May 14,2006 - May 21,2006
Wim Wenders returns to the Far West
In Don't Come Knocking, German director teams up again with Sam Shepard
By Angela Baldassarre

Originally Published: 2006-04-23

At the age of 61, German filmmaker Wim Wenders still represents European art cinema at its core, despite the fact that some of his most popular films are obsessions with the American west.
The American Friend (1977) featured his director heroes Nicholas Ray and Sam Fuller, and Paris Texas (1984), followed a drifter through the Lone Star state. His most famous German film, Wings of Desire (1988) won him an award at Cannes (he donated the $5,000 prize to Canada's Atom Egoyan); and followed it with the massive Until the End of the World.
With Don't Come Knocking, his latest film, the six-times married Wenders has reunited with his Paris, Texas screenwriter Sam Shepard to tell the tale of another drifter, this time played by Shepard himself. Howard (Shepard) is an aging movie star who walks off the set of his latest movie. He stops off to visit his mother (Eva Marie Saint) before heading to Butte, Montana where 25 years earlier he had an affair with a local named Doreen (Jessica Lange) while shooting a film. It turns out that Doreen had a son (Gabriel Mann) Howard knew nothing of, and now it's time to make amends.
Tandem talked to Wim Wenders about Don't Come Knocking.

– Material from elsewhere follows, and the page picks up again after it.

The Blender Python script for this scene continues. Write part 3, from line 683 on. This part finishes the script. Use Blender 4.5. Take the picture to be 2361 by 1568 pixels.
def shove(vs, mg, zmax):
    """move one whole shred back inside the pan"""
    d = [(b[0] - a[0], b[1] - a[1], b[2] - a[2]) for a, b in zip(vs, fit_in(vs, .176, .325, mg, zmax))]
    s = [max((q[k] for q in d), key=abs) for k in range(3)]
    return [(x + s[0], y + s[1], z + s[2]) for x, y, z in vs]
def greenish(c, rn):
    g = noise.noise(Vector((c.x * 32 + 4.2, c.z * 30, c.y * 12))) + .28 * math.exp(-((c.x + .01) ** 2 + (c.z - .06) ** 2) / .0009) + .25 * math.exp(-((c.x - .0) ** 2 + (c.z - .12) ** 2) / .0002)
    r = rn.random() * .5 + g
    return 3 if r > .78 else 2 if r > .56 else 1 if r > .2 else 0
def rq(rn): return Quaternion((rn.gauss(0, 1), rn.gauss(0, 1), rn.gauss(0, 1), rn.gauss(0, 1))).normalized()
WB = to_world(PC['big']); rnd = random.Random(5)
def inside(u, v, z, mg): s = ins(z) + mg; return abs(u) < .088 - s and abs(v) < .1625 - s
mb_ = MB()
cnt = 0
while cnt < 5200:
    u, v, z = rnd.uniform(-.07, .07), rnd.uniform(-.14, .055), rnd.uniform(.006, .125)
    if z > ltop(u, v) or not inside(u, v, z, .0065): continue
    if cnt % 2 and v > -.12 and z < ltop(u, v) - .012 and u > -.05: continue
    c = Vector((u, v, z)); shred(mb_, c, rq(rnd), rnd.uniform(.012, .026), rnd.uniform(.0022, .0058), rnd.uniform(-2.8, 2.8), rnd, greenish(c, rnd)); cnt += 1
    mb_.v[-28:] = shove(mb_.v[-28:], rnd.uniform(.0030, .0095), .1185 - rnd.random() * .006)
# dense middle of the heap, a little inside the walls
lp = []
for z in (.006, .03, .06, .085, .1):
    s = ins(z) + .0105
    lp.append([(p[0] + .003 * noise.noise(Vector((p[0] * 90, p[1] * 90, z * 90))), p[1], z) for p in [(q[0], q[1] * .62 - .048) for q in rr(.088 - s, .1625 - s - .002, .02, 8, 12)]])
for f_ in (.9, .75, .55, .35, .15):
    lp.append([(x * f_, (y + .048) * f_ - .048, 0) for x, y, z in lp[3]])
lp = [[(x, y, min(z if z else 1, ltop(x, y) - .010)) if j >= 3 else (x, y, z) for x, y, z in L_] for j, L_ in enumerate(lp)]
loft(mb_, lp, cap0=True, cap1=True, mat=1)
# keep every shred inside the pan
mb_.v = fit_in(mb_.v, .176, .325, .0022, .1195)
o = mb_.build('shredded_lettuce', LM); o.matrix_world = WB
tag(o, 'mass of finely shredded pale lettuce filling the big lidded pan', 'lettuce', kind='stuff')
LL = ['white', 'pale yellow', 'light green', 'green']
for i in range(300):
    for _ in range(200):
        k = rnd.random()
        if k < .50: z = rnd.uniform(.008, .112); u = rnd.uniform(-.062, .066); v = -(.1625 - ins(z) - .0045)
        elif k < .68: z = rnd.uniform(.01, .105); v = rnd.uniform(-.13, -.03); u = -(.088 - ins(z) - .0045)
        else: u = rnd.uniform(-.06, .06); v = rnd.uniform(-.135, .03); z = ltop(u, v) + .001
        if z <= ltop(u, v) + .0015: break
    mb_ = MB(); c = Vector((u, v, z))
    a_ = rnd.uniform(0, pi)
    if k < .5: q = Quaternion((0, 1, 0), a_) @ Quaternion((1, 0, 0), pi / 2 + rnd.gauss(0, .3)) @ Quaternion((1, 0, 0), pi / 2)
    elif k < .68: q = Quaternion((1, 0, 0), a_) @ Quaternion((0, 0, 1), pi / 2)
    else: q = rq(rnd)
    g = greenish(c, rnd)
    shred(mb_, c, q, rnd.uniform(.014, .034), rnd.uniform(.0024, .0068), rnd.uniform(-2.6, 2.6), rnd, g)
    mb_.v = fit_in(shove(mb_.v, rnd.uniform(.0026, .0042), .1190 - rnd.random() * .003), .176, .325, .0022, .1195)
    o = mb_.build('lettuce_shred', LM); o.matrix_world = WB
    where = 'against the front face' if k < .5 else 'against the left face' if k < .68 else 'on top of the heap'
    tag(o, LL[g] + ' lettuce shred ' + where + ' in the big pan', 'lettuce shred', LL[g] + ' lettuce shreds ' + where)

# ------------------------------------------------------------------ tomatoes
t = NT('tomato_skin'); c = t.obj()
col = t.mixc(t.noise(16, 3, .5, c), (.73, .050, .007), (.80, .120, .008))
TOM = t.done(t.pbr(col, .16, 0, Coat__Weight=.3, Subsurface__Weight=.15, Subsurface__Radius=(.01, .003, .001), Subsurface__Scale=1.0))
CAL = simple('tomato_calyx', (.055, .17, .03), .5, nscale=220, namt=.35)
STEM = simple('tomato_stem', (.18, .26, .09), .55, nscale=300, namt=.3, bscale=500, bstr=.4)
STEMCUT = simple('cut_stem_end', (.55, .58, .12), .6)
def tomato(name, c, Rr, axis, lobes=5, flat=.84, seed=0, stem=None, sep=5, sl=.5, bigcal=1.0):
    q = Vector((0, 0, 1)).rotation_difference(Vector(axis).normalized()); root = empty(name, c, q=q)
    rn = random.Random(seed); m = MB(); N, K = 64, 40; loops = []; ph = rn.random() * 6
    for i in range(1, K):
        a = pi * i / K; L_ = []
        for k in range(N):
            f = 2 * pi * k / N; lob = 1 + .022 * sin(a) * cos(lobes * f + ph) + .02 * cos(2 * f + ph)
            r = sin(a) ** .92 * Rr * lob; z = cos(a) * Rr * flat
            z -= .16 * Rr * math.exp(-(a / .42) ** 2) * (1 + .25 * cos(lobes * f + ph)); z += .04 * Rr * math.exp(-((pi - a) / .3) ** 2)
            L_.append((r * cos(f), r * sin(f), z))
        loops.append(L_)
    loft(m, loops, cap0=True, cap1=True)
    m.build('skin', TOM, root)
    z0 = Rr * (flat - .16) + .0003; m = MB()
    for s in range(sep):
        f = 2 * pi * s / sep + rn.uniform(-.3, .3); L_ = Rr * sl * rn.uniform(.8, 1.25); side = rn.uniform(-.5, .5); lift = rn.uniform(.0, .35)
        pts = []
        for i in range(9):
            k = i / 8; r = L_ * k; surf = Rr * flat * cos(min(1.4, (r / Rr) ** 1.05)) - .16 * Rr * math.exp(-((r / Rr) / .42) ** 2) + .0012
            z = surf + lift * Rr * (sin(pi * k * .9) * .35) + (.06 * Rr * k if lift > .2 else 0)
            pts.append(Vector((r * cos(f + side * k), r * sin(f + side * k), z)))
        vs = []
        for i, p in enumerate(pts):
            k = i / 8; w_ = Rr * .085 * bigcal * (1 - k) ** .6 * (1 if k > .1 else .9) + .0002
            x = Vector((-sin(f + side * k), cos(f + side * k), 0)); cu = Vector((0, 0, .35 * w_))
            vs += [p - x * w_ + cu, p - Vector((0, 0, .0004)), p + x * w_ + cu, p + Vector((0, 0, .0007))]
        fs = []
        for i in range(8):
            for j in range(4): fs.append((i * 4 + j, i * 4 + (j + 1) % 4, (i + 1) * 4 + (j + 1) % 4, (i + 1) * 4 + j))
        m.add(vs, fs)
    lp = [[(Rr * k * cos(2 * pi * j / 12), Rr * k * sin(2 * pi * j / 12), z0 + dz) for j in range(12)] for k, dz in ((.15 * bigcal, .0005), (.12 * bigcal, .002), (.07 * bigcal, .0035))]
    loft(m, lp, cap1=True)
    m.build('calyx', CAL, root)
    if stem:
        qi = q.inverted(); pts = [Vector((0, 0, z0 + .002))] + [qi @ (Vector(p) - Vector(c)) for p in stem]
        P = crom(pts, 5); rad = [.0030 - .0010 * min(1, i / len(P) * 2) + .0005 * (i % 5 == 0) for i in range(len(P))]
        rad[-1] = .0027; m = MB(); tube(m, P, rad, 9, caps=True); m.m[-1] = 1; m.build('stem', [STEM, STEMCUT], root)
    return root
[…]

How did Don't Come Knocking come about?
"It took Sam Shepard and me a long time to get back together. Paris, Texas had been such a perfect collaboration, as far as a writer/director relationship was concerned, that we hesitated to work together again. You can only ruin or spoil a great experience by repeating it too eagerly or too quickly. So we waited. And one day we met by complete coincidence at a Lou Reed concert in New York. And we realized how much of a pleasure it was to see each other again. But we didn't say: 'It's been 18 years, let's do it again!' And a few months later I was writing a story by myself, a family story that was supposed to take place in Montana, and all of a sudden it dawned on me: I knew the perfect writer for this stuff. So I called Sam and he invited me over to show him my story. Which I did. He didn't particularly like my treatment, I must say, and the only little grain that we kept was the idea of the missing father and his unknown son. But before we knew it, we were already in the middle of a discussion about a new character. And that was all I wanted, anyway. In a way, my own 20 pages had been just an excuse to propose something to Sam."